The process of creating the Crowe-Thorpe Trophy took about a month, starting with discussions with New Zealand Cricket about the design, continuing with them liaising with the two players’ families about getting their bats, and finally the creation of the taonga itself.

“It was a long process for New Zealand Cricket to talk with Graham’s wife around getting the bat,” Ngawati says. “They’re still in the grieving process, right? It’s still early times for them in this. We’re just really thankful for them to entrust in us, to be able to create a wonderful trophy and tribute to them both.

“There’s a lot of depth in it, there’s a lot of thought. There’s a lot of conversation that can come through. I’m a bit of a hermit so I sat down with this trophy and went through a really long process with it. I received these two bats and I have to think of them as being weapons really, the weapons they used to fight the different countries.

“To have those bats, there’s a process in that too. I talk to them, I feel the energy that’s there, I can smell the sweat and my senses start feeling.

“The best word would be connect. I connect with the people I’m working with as best I can. Although I had limited time I still had the opportunity to build that relationship. Especially with willow – I’d never used willow before, usually I use indigenous woods, but Kookaburra sent me a few bits so I was able to get a bit of a smell of it, get a feel for it. And I go into my personal side of things, like my grandfather was English. I never got to meet him, nor did my mother, but he was from Aldershot. I know nothing about this place but my whakapapa, my genealogy, is really important for who I am now, so I start stepping into that.”

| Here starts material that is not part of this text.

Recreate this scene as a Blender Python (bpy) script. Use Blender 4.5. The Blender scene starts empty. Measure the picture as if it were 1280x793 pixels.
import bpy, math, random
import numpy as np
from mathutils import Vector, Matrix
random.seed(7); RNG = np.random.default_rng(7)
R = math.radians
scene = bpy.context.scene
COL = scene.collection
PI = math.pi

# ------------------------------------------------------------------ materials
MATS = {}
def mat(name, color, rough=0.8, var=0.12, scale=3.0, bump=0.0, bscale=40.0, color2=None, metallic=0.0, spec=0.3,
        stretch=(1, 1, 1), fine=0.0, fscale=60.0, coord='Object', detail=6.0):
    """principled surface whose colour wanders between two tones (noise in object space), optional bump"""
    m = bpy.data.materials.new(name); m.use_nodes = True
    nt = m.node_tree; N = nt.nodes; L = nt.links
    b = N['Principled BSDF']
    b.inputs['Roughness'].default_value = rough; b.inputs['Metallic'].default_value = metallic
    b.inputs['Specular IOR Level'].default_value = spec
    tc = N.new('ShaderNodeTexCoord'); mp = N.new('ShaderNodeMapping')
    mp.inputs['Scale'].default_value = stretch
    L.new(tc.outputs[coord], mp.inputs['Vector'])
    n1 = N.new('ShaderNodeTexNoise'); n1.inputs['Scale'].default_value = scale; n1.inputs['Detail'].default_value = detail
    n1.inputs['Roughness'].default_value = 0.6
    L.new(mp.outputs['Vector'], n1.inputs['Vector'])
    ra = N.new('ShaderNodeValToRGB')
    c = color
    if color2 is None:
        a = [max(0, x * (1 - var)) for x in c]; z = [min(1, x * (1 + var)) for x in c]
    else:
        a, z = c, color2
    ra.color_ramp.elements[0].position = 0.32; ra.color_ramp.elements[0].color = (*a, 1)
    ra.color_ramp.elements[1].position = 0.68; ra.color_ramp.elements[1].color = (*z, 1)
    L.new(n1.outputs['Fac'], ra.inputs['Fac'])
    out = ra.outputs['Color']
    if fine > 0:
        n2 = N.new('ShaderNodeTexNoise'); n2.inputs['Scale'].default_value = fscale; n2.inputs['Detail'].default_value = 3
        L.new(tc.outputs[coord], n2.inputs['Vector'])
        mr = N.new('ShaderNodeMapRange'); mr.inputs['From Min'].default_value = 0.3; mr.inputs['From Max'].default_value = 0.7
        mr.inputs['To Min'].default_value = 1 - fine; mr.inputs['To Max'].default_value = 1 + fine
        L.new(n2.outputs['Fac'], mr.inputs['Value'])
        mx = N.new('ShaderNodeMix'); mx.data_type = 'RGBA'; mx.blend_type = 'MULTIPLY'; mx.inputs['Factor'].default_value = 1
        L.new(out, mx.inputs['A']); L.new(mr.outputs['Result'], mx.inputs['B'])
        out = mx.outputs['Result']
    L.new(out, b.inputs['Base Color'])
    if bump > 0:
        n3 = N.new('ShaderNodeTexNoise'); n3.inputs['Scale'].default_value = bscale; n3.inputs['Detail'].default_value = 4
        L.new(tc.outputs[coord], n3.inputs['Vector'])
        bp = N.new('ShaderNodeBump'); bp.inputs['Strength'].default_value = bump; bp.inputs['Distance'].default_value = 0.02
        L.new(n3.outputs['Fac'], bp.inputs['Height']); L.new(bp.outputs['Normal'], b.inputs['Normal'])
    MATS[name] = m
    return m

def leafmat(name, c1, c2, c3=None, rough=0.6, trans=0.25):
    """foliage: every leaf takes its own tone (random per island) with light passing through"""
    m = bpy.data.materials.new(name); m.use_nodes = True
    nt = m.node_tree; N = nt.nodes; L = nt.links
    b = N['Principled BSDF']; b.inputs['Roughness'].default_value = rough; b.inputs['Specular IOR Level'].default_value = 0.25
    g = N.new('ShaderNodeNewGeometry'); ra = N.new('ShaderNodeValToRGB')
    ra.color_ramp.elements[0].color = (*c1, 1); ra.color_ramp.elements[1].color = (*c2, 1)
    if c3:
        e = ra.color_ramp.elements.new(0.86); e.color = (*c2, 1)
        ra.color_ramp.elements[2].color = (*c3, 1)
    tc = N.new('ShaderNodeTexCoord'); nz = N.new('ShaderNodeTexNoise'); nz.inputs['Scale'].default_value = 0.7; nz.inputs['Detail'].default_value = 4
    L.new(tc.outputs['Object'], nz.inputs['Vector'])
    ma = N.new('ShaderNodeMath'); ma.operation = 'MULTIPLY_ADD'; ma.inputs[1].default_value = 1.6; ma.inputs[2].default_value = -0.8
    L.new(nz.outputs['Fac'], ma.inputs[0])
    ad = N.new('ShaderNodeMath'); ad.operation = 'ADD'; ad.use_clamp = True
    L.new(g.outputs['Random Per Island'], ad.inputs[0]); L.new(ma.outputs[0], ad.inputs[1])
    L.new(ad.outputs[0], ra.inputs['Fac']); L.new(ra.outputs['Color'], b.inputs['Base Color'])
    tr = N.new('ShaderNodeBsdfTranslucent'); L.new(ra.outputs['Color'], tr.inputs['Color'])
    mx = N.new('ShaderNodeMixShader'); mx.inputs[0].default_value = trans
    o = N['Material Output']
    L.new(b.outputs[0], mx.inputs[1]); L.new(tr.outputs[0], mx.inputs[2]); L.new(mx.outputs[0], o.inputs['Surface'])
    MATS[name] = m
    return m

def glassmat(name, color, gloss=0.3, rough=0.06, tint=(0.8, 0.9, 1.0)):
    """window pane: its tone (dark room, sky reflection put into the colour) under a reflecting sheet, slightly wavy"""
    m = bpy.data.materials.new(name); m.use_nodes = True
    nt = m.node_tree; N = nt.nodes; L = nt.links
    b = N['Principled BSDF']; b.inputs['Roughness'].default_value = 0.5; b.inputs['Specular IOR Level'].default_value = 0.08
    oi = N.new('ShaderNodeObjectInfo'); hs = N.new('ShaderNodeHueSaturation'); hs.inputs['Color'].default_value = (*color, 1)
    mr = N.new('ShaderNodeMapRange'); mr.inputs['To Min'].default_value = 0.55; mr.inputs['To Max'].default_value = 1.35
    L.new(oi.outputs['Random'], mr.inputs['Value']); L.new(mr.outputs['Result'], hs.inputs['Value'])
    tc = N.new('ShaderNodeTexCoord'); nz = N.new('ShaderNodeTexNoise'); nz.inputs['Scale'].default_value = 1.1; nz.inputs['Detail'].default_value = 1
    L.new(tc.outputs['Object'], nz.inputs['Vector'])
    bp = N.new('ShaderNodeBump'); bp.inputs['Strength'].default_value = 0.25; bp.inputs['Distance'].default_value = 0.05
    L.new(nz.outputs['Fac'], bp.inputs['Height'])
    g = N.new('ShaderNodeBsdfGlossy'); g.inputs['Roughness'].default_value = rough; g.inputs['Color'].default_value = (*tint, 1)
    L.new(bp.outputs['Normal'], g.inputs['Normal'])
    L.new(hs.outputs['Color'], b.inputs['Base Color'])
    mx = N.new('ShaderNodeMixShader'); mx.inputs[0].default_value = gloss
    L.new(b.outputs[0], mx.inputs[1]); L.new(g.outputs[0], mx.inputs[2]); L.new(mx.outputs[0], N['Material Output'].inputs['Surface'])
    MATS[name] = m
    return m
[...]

Ngawati also created the Tangiwai Shield, which New Zealand won by beating South Africa in last year’s Test series. That trophy commemorates a deadly train crash on Christmas Eve 1953, while the Crowe-Thorpe trophy commemorates two beloved and hugely missed former players. They are objects of celebration and also of mourning. “I guess that’s part of the healing, right?,” says Ngawati, whose company, Mahu Creative, specialises in making custom taonga of all kinds.

“I’m a co-creator, I’m merely the vessel. I tell this to my clients. You’ve got the story and a lot of it is deep, it holds a lot of weight. It does take its toll on me but I’ve experienced a lot of grief and loss, so it’s been part of my journey and is part of life’s journey. We’re humans on a human journey, we’re not fully spiritual so that transition, when we go on to, we say the other side, that’s the spiritual journey.

“The very top of the trophy is them ascending to … whatever people want to call it. I talked to New Zealand Cricket about that as well. Letting them go is important. They’ve done their time here. For the younger people coming up, in the game of cricket or just anybody really, it’s for them to start on their journey now.”

Ngawati is already working on some more projects with CNZ. “In New Zealand once you establish trust with a carver, in particular a wood carver, who’s connected to the land generally you’ll keep giving them opportunities, but I’m only as good as my last creation,” he says. Having never been to a first-class game before, Ngawati was in Christchurch for the start of the first Test.

“It was really good, really welcoming. I enjoyed the English supporters, the Barmy Army, wanting to see the trophy and get many pictures of it,” he says. “I was able to meet some of Graham Thorpe’s family friends. I enjoyed it. But I’d say it’s not my scene – I wouldn’t spend money to go and do something like that, that’s for sure.”